“Wrong Century” — Brilliant illustration by artist Tomas Kucerovsky depicting the fate of plus-size beauty in the modern age.
TW: (abstract) discussion of rape
To start: I really like this piece of art. Because I like this piece of art, I want to respond to some of the interpretations of it that I have read. I’m not an art expert, or a plus-sized beauty expert, but when the interpretations do not match up with, or ignore parts of, the piece of art, I think it is fair to critique these interpretations.
The most common, and most over-simplistic, interpretation of this piece goes something like this:
“The theme of the page is clear, and the title of the piece confirms it: the girl visiting this museum was born in the wrong century, for in any other era her generously indulged beauty would have been worshipped and celebrated.
In the degenerate modern age in which she lives, however, her loveliness cannot be comprehended, and the public has been brainwashed into accepting the beauty-hating tastes of the arbiters of modern culture.” (http://www.judgmentofparis.com/board/showthread.php?t=2500)
And maybe that is what the author was trying to say (I have no fucking clue), but I think there is A LOT more going on in this work. Here are some of the major things I see going on:
1) I agree that there is a point being made here about how notions of beauty have changed over the centuries.

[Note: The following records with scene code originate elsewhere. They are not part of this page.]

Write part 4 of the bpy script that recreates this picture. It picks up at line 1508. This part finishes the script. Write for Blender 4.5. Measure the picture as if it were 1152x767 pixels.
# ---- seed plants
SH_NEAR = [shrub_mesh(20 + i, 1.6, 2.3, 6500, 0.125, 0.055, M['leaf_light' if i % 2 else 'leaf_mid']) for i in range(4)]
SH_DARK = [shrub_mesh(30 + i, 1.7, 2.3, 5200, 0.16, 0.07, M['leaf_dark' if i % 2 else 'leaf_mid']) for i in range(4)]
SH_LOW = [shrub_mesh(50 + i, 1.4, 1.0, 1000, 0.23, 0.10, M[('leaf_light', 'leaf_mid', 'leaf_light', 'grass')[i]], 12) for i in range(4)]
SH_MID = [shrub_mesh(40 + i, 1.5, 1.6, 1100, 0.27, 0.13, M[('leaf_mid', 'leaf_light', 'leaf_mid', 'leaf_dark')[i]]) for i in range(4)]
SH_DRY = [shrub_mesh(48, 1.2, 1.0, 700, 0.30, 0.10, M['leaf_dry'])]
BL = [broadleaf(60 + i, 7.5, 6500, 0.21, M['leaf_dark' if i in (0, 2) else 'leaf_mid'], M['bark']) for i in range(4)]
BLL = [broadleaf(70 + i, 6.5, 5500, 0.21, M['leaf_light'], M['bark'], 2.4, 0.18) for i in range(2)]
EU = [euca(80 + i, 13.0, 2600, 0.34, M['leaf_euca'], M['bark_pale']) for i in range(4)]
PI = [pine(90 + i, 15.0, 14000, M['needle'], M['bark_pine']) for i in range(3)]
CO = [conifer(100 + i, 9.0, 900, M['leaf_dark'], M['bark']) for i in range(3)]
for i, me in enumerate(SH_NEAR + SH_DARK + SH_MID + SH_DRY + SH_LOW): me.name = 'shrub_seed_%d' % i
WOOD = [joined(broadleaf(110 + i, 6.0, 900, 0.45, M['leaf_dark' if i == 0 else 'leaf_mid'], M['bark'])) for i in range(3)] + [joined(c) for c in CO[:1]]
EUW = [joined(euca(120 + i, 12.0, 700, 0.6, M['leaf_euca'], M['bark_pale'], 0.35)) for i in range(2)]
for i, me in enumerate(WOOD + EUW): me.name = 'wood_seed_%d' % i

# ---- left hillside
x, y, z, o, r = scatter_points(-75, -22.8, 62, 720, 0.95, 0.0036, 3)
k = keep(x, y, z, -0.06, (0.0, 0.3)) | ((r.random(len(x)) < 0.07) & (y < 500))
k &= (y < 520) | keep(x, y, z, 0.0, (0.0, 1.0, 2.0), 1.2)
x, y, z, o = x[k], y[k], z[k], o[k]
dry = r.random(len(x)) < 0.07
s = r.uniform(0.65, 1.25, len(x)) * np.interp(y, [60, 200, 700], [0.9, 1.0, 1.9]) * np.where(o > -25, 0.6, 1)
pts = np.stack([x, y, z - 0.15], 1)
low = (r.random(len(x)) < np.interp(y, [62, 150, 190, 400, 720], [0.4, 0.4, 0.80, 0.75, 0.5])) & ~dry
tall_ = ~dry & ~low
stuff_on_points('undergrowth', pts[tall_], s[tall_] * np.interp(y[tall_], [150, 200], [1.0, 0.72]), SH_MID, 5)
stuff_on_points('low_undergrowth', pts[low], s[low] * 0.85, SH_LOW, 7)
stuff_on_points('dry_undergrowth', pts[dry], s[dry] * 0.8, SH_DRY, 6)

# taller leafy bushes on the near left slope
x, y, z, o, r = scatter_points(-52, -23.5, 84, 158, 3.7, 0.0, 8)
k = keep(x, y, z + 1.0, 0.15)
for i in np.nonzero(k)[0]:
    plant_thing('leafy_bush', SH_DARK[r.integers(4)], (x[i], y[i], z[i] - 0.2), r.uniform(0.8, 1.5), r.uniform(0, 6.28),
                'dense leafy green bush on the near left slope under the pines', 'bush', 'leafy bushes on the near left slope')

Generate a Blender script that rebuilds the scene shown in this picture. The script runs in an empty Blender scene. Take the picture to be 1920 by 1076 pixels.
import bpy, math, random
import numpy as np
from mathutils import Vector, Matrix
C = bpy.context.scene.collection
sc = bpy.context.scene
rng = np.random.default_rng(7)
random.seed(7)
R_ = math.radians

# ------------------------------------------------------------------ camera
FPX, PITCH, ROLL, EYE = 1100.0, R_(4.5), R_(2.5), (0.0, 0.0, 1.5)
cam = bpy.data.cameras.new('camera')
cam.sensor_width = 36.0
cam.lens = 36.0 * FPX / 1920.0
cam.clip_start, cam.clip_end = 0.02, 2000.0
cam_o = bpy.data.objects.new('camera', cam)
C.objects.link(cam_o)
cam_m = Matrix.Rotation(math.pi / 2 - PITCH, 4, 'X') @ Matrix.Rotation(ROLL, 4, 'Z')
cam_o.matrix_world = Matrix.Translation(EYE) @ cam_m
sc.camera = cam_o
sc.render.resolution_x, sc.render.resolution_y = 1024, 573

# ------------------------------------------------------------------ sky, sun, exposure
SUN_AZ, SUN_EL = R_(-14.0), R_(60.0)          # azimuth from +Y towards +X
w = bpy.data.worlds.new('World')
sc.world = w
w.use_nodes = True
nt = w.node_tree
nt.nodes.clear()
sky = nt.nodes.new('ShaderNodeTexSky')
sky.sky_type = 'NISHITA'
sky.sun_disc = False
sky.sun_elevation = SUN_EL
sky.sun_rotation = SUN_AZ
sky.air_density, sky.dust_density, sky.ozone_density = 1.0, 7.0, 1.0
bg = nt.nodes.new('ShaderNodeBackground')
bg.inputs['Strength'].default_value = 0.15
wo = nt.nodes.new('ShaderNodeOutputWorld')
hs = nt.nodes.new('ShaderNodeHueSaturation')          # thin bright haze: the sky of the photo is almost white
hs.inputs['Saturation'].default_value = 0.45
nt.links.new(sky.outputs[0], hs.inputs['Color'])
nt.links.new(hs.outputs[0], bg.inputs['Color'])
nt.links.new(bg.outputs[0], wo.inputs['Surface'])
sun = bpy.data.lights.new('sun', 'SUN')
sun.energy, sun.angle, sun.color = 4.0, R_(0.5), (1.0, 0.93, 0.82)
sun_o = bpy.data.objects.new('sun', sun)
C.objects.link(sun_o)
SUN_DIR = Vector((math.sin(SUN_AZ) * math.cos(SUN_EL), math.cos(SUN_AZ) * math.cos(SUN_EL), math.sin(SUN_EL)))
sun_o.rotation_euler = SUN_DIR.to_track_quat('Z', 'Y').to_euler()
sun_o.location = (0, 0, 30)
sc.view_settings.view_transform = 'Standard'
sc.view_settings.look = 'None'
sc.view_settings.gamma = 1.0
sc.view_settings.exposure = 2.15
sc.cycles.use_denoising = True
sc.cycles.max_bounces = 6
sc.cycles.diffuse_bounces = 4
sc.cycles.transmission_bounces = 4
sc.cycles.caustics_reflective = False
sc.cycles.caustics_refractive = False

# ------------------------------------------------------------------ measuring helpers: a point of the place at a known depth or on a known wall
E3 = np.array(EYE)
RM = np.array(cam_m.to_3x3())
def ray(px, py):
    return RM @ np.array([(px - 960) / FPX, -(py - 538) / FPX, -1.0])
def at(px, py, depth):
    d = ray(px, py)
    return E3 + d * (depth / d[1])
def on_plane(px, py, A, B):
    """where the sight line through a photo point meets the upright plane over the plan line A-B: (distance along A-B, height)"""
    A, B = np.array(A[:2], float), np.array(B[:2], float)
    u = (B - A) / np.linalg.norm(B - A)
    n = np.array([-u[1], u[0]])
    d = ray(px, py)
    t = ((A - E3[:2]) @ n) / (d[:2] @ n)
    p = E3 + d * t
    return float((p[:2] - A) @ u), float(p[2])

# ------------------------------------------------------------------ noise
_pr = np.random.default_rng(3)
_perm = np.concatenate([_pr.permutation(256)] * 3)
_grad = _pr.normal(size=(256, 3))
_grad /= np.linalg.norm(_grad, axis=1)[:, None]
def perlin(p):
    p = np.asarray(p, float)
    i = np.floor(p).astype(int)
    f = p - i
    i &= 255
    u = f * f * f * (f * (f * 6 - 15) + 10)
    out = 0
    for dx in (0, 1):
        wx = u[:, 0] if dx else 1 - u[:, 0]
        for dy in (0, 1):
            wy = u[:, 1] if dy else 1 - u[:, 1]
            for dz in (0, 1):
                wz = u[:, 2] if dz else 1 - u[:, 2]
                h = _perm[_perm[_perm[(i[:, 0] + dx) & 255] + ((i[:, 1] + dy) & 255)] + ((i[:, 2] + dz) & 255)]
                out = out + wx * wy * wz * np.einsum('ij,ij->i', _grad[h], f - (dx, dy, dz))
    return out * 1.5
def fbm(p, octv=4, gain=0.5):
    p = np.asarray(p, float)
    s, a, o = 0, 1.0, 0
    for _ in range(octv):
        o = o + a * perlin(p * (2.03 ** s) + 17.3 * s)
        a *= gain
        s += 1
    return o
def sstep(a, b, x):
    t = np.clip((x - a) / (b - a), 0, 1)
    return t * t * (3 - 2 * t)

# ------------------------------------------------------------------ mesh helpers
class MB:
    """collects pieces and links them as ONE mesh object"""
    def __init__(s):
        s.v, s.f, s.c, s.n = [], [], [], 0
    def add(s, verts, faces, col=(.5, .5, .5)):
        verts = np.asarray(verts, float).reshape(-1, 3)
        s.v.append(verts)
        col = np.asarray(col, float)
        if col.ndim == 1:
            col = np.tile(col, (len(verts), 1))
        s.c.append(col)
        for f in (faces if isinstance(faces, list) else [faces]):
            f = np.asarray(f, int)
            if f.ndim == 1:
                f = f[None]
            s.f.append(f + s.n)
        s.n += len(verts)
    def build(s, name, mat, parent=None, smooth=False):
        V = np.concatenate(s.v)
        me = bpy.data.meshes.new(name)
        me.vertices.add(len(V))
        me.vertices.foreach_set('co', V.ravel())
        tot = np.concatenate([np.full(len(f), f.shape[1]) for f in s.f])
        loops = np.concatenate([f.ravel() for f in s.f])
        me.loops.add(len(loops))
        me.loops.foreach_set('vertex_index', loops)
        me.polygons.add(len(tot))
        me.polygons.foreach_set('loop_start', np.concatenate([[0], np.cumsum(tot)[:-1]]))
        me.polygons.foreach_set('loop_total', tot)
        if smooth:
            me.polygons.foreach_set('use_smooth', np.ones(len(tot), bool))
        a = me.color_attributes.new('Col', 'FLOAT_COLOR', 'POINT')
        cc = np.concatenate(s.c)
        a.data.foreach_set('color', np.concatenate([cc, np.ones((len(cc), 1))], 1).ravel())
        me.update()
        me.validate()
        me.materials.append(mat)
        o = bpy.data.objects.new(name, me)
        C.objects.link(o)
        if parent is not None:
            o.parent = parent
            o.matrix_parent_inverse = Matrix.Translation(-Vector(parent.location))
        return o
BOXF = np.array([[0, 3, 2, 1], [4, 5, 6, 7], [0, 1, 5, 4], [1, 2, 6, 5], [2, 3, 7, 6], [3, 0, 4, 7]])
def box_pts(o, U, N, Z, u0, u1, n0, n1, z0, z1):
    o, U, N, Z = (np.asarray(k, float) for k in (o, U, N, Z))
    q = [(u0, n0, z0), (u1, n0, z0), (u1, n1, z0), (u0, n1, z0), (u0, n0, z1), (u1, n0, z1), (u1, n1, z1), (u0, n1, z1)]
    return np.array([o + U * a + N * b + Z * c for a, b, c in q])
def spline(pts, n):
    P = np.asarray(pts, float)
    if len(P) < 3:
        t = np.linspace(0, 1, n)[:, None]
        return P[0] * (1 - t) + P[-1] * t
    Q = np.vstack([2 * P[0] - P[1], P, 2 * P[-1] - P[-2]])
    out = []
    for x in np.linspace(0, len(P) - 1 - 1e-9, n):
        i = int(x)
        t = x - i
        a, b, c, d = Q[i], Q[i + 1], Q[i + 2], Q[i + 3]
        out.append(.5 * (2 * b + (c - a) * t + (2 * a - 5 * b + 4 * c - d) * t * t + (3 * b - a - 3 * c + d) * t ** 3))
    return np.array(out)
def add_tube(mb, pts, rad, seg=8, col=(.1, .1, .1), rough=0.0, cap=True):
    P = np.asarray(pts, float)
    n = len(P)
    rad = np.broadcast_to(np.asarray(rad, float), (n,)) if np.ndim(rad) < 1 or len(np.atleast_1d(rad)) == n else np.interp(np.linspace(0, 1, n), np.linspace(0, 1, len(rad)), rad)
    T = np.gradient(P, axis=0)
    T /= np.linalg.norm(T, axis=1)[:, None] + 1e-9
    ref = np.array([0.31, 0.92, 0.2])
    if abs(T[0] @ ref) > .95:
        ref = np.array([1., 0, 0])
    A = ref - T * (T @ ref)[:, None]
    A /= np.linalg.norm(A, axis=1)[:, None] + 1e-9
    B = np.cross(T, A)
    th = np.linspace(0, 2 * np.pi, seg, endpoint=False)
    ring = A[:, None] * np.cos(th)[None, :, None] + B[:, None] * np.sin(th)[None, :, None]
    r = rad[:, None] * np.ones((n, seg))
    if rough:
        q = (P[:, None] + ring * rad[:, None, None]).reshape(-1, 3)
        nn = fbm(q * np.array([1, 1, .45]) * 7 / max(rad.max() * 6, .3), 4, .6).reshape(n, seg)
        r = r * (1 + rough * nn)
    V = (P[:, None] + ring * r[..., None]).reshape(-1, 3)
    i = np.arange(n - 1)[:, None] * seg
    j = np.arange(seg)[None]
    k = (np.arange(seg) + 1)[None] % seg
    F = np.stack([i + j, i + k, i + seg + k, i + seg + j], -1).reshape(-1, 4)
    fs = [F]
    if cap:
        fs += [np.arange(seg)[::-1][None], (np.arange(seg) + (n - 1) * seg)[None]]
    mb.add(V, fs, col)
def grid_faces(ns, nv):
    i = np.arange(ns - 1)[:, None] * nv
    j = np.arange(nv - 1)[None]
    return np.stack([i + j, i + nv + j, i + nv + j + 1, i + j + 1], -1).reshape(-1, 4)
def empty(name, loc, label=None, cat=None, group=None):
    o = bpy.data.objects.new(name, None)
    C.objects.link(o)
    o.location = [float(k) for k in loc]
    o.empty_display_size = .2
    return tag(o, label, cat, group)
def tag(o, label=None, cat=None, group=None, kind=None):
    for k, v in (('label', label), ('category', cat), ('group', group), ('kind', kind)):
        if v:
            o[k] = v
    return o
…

In the 17th-century (when the painting she is observing was created), women’s “fatness” was seen as beautiful, even though the same “fatness” might today be seen as undesirable. Okay, so we see that beauty is socially constructed and there is nothing inherently un-beautiful about fat bodies. Fair. However…
2) The painting that the woman is looking at is Rubens’s The Rape of the Daughters of Leucippus (c.1618), which I think is very important. While the daughters in this picture are depicted by Ruben as both “fat” and beautiful and desirable, there are many pictures of the time that do the same but not all of them depict the beautiful women being raped. This choice of painting is very interesting because it both: sets up a contrast between the oft-deemed “unrapeable” (because purportedly undesirable) fat woman of contemporary times with the “rapeable” (because desirable) fat woman of yesteryear, but also shows howthe treatment of (fat) women is different in two centuries, but in each case they are still disrespected and oppressed. Neither the raping men of the painting nor the heckling men in the museum have any real reverence for the personhood of the women they interact with. Whether the (fat) women are perceived as beautiful or not does not necessarily correspond to a recognition of their worth and subjectivity.
3) The idea of the romantic “good old days” where “full-figured femininity” was appreciated really ignores the way that beauty has been constructed in past and present. For example, it has been argued that “fatness” used to be the ideal because fatness attested to the class of the person and their ability to procure abundant and indulgent foods. Today, thinness is seen as the ideal, in part, because thinness often correlates with class status and the ability to procure healthy foods and spend time working out. For this and similar reasons, I think it would be silly to see our age as one where human beings are more degenerate and shallow. Seeing fatness as definitive of beauty is as arbitrary as seeing thinness as definitive of beauty. The fact that people in the past appreciated fatness does not mean that they were paragons of body positivity. It means that they lived in a different social context.
TL; DR: I don’t think it is reasonable to see this art as a romanticization of past times where fatness was regarded as desirable and appropriately feminine. I do think that this piece says a lot about the possibility of seeing fatness as beautiful. And, while I think this art encourages us to accept the fact that different bodies can be beautiful, it also suggests that beauty is not enough. Recognition of beauty does not guarantee recognition of subjectivity and worth. While the acceptance of all bodies is important, it is also not sufficient.